- [To do]:
Reproduce, word for word, every line from the first one down to the line containing "return CAM + d*((v-CAM[i])/d[i])", and nothing else.

━━━━━ Data

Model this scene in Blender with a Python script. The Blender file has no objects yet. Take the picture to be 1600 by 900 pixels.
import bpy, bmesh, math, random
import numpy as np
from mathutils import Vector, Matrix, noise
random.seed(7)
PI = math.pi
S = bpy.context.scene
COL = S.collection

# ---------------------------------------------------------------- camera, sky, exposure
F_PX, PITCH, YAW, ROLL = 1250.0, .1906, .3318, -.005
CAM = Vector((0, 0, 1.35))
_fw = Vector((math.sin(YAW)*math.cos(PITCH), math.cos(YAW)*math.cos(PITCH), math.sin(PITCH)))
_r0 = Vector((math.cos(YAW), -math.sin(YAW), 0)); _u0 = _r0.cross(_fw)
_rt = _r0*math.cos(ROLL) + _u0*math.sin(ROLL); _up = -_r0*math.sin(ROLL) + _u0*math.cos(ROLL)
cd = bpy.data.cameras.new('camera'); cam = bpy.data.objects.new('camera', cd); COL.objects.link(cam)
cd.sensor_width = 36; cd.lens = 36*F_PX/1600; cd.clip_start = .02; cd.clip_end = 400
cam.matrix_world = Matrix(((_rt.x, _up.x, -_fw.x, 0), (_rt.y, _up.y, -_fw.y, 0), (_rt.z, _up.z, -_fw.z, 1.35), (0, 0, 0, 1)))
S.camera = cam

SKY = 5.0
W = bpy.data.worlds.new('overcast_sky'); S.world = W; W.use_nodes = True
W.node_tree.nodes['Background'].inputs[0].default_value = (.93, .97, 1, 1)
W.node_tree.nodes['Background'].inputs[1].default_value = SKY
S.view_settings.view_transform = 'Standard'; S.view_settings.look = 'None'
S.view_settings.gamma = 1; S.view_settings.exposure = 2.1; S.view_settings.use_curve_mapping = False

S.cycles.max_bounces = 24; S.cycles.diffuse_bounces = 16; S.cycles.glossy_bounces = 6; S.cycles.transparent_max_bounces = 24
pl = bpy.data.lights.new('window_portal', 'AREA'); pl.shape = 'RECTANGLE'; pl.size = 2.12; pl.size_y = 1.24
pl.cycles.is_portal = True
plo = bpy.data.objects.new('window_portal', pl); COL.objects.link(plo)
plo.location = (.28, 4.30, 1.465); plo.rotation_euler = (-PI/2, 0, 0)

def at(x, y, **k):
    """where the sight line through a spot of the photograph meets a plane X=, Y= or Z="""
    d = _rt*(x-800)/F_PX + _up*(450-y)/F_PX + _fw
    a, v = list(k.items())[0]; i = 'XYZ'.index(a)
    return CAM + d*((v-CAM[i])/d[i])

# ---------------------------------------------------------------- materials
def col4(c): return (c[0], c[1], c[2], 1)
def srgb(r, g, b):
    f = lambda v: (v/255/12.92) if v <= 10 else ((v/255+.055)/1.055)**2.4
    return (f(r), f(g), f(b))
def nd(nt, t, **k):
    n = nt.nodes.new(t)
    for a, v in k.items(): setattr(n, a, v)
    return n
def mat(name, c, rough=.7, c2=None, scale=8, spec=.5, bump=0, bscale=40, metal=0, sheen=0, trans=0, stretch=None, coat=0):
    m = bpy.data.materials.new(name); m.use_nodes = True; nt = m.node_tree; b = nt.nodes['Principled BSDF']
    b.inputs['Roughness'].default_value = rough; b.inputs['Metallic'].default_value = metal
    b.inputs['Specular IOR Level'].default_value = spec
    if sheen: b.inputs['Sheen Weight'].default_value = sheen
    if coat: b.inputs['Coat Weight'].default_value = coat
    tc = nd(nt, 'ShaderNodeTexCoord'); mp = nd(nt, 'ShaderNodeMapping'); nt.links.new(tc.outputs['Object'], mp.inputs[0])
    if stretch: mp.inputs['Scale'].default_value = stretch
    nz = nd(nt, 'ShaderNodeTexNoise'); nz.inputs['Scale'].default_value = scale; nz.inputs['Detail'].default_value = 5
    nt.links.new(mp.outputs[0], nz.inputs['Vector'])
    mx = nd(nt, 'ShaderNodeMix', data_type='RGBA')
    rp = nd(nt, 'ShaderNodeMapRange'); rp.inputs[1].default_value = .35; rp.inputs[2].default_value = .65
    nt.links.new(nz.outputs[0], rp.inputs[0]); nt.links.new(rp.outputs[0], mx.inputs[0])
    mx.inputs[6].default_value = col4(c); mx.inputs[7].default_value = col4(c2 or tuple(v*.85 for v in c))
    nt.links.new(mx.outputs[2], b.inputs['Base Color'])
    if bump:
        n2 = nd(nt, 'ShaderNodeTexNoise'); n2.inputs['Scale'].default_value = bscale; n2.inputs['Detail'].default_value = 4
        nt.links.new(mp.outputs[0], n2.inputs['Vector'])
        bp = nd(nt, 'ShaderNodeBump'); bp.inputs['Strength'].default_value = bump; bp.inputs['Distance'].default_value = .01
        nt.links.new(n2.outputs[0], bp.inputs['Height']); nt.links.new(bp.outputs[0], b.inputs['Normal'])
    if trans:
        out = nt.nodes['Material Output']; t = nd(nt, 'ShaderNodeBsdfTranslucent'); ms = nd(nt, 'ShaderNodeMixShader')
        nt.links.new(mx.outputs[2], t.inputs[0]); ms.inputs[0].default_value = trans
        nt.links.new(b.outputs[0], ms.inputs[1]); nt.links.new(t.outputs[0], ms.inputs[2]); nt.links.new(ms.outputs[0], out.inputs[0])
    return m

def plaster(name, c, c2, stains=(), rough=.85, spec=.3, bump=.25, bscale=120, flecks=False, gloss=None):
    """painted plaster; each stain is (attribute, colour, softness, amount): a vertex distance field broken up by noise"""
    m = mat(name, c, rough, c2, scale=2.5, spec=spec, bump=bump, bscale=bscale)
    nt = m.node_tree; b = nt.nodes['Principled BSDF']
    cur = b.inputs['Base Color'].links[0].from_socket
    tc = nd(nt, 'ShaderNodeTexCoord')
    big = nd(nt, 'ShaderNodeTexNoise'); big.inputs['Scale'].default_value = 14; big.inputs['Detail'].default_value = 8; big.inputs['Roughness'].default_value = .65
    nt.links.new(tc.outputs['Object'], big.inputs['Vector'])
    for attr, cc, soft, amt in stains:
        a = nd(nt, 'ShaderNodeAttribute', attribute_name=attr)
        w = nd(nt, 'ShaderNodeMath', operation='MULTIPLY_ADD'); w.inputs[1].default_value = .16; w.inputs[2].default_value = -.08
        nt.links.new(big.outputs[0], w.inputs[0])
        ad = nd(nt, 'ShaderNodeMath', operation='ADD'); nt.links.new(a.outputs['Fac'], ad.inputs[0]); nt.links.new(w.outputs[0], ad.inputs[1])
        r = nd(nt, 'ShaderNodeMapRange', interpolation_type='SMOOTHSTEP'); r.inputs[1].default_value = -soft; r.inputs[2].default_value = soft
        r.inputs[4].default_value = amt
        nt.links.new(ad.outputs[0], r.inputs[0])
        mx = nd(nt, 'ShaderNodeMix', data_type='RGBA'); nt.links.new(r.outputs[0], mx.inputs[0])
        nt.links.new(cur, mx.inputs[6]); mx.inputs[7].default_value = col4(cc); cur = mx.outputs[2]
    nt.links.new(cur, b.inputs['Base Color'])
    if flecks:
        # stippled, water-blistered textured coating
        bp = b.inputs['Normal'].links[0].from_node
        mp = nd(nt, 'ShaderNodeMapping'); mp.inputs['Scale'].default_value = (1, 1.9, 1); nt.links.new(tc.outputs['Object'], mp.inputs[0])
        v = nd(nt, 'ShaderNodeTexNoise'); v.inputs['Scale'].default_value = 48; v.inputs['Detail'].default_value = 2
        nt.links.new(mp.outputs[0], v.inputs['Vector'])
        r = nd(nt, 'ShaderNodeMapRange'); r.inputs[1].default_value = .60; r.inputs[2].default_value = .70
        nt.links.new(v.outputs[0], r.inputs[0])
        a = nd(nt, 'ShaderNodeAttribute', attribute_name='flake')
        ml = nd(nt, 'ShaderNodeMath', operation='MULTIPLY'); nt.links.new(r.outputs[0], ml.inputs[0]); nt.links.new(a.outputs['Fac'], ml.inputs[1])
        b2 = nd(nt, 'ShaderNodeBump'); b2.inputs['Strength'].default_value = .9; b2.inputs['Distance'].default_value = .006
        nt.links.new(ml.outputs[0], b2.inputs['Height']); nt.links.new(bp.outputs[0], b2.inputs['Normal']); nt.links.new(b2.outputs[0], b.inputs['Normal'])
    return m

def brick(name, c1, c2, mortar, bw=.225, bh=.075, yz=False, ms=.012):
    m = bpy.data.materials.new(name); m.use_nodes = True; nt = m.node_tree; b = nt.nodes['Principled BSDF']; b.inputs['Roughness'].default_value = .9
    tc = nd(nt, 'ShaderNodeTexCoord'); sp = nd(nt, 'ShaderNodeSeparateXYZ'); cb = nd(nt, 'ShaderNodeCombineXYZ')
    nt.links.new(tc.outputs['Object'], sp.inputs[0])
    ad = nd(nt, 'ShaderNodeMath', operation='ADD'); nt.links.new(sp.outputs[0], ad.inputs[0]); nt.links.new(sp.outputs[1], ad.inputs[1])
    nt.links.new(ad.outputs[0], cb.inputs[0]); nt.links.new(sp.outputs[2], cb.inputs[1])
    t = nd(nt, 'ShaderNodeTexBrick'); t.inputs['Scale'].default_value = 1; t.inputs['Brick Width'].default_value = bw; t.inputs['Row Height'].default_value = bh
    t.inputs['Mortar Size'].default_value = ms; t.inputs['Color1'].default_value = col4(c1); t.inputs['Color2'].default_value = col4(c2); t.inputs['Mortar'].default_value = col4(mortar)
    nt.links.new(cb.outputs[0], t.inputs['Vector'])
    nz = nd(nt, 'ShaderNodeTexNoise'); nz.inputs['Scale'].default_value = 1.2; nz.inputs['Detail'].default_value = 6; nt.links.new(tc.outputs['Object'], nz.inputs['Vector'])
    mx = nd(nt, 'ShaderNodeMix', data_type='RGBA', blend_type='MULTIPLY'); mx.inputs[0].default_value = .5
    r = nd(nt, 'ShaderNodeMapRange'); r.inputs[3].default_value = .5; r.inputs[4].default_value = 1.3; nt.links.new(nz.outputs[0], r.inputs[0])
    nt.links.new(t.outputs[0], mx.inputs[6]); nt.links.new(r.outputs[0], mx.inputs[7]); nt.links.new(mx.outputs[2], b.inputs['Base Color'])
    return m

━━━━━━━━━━

- [Exercise result]:
Model this scene in Blender with a Python script. The Blender file has no objects yet. Take the picture to be 1600 by 900 pixels.
import bpy, bmesh, math, random
import numpy as np
from mathutils import Vector, Matrix, noise
random.seed(7)
PI = math.pi
S = bpy.context.scene
COL = S.collection

# ---------------------------------------------------------------- camera, sky, exposure
F_PX, PITCH, YAW, ROLL = 1250.0, .1906, .3318, -.005
CAM = Vector((0, 0, 1.35))
_fw = Vector((math.sin(YAW)*math.cos(PITCH), math.cos(YAW)*math.cos(PITCH), math.sin(PITCH)))
_r0 = Vector((math.cos(YAW), -math.sin(YAW), 0)); _u0 = _r0.cross(_fw)
_rt = _r0*math.cos(ROLL) + _u0*math.sin(ROLL); _up = -_r0*math.sin(ROLL) + _u0*math.cos(ROLL)
cd = bpy.data.cameras.new('camera'); cam = bpy.data.objects.new('camera', cd); COL.objects.link(cam)
cd.sensor_width = 36; cd.lens = 36*F_PX/1600; cd.clip_start = .02; cd.clip_end = 400
cam.matrix_world = Matrix(((_rt.x, _up.x, -_fw.x, 0), (_rt.y, _up.y, -_fw.y, 0), (_rt.z, _up.z, -_fw.z, 1.35), (0, 0, 0, 1)))
S.camera = cam

SKY = 5.0
W = bpy.data.worlds.new('overcast_sky'); S.world = W; W.use_nodes = True
W.node_tree.nodes['Background'].inputs[0].default_value = (.93, .97, 1, 1)
W.node_tree.nodes['Background'].inputs[1].default_value = SKY
S.view_settings.view_transform = 'Standard'; S.view_settings.look = 'None'
S.view_settings.gamma = 1; S.view_settings.exposure = 2.1; S.view_settings.use_curve_mapping = False

S.cycles.max_bounces = 24; S.cycles.diffuse_bounces = 16; S.cycles.glossy_bounces = 6; S.cycles.transparent_max_bounces = 24
pl = bpy.data.lights.new('window_portal', 'AREA'); pl.shape = 'RECTANGLE'; pl.size = 2.12; pl.size_y = 1.24
pl.cycles.is_portal = True
plo = bpy.data.objects.new('window_portal', pl); COL.objects.link(plo)
plo.location = (.28, 4.30, 1.465); plo.rotation_euler = (-PI/2, 0, 0)

def at(x, y, **k):
    """where the sight line through a spot of the photograph meets a plane X=, Y= or Z="""
    d = _rt*(x-800)/F_PX + _up*(450-y)/F_PX + _fw
    a, v = list(k.items())[0]; i = 'XYZ'.index(a)
    return CAM + d*((v-CAM[i])/d[i])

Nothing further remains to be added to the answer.